NPR Helps MSNBC's Chris Hayes Trash Trump, 'Attention Capitalism'

February 2nd, 2025 8:30 AM

NPR doesn't exist to promote books by Fox News hosts, but they're an easy mark for MSNBC personalities. Rachel Maddow has counted on it. On January 27, Morning Edition host Steve Inskeep awarded seven minutes to All In host Chris Hayes to promote his new book The Sirens' Call, mourning "the assault of attention capitalism."

The favorable New York Times book review called it "An ambitious analysis of how the trivial amusements offered by online life have degraded not only ourselves but also our politics." Degraded by Donald Trump, that is.

Hayes, they asserted, argues "this particular stage of capitalism is fueled by a fracking of our minds. It’s not as if Trump is keen to regulate any extraction industry, let alone the one that helped bring him to the White House."

INSKEEP: I'm thinking about Trump's media and political strategy and how it fits with some of the things that you write. You point out that it is easier to get someone's attention for a moment than it is to hold someone's attention, and Trump doesn't necessarily try to hold your attention. He gets it [Hayes laughs] over and over again. Just since the election, let's take over Greenland. How about the Panama Canal? Canada. Let's rename Mount McKinley. We've gone on and on. Always there's a new thing to get our attention again.

HAYES: This is exactly right. In fact, when he tries to hold attention - famously, when he goes for 90 minutes at a rally -- people leave.

INSKEEP: Yep.

HAYES: He's actually not good at holding attention. And this is a central dynamic of the attention age. It's replicated in the slot-machine design of the algorithmic feed, where you just grab, grab, grab, grab, grab. You never hold attention. Everything's short. You go to the next one. Trump has the exact same -- you're totally right -- has the exact same approach to this. And that's because interruption and compelled attention are the circuitry that is easiest to fire in us.

Inskeep only "balanced" this by noting MSNBC's ratings. "The impression from the outside is that MSNBC is struggling to hold people's attention. Do you see it that way?"

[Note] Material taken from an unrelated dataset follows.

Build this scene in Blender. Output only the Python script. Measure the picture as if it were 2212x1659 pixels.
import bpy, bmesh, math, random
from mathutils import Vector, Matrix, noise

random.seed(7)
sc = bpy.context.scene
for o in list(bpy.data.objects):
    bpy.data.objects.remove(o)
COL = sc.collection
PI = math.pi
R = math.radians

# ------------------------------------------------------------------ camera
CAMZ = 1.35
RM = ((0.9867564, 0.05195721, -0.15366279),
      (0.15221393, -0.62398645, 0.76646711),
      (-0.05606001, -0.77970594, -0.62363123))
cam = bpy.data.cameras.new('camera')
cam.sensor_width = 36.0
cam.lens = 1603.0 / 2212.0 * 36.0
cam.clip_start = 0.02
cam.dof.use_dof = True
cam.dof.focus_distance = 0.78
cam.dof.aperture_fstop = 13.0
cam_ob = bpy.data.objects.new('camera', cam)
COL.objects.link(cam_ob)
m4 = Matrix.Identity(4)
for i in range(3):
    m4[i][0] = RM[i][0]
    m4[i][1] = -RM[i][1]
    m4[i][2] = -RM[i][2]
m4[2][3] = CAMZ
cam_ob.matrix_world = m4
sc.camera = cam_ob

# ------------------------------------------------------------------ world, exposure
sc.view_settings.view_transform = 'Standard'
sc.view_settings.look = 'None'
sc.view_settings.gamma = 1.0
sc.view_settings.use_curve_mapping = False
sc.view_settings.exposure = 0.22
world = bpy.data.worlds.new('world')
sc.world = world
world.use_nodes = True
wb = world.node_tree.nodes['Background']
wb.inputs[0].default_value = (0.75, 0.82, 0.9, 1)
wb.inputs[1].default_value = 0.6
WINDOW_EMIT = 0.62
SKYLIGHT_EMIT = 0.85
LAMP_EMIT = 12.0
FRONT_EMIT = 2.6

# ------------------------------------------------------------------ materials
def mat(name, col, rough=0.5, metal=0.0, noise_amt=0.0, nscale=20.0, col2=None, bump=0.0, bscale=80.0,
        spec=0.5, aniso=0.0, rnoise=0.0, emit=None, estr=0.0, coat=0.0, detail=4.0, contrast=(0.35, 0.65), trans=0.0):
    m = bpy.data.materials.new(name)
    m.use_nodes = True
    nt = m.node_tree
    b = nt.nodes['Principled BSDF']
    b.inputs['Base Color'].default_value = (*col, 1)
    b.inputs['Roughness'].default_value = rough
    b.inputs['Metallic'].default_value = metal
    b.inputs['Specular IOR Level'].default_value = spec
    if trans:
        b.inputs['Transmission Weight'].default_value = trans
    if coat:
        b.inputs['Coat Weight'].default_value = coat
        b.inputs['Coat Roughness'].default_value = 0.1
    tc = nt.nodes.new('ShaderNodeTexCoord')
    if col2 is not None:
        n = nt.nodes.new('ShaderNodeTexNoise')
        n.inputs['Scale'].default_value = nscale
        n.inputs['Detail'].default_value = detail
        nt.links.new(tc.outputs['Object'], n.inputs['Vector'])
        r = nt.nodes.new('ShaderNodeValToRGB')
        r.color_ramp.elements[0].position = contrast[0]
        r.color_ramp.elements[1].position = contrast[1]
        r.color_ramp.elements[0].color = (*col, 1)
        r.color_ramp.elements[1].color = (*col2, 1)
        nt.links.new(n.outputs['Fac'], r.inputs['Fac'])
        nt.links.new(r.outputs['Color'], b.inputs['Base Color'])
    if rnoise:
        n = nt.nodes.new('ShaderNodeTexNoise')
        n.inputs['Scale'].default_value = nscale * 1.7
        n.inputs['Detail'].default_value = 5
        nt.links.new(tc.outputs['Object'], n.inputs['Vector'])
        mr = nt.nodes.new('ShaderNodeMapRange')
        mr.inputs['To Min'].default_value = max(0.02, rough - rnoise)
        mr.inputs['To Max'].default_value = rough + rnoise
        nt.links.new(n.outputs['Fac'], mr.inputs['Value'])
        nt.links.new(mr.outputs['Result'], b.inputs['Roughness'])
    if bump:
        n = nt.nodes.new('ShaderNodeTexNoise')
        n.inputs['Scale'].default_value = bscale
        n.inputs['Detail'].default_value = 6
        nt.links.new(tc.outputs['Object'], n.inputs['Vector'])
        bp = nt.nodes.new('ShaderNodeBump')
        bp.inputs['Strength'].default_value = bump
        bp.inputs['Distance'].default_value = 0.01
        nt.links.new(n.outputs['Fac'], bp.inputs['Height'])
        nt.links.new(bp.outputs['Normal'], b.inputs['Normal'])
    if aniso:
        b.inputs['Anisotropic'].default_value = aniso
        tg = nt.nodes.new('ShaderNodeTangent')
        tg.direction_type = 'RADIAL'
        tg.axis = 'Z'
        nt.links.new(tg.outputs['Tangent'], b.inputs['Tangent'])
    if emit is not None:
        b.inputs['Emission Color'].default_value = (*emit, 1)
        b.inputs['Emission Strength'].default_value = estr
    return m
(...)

Hayes sounded optimistic that the Resistance would soon spring back into action:  I feel like there is a kind of pressing down of a spring happening in our politics amongst what I would call the almost 50% of the country that voted against Donald Trump, or the smaller percentage that deeply, deeply dislikes him and think he's bad for the country. And I can feel that spring being pushed down and pushed down and pushed down. And it's now out of view, but I don't think it's going to stay out of view."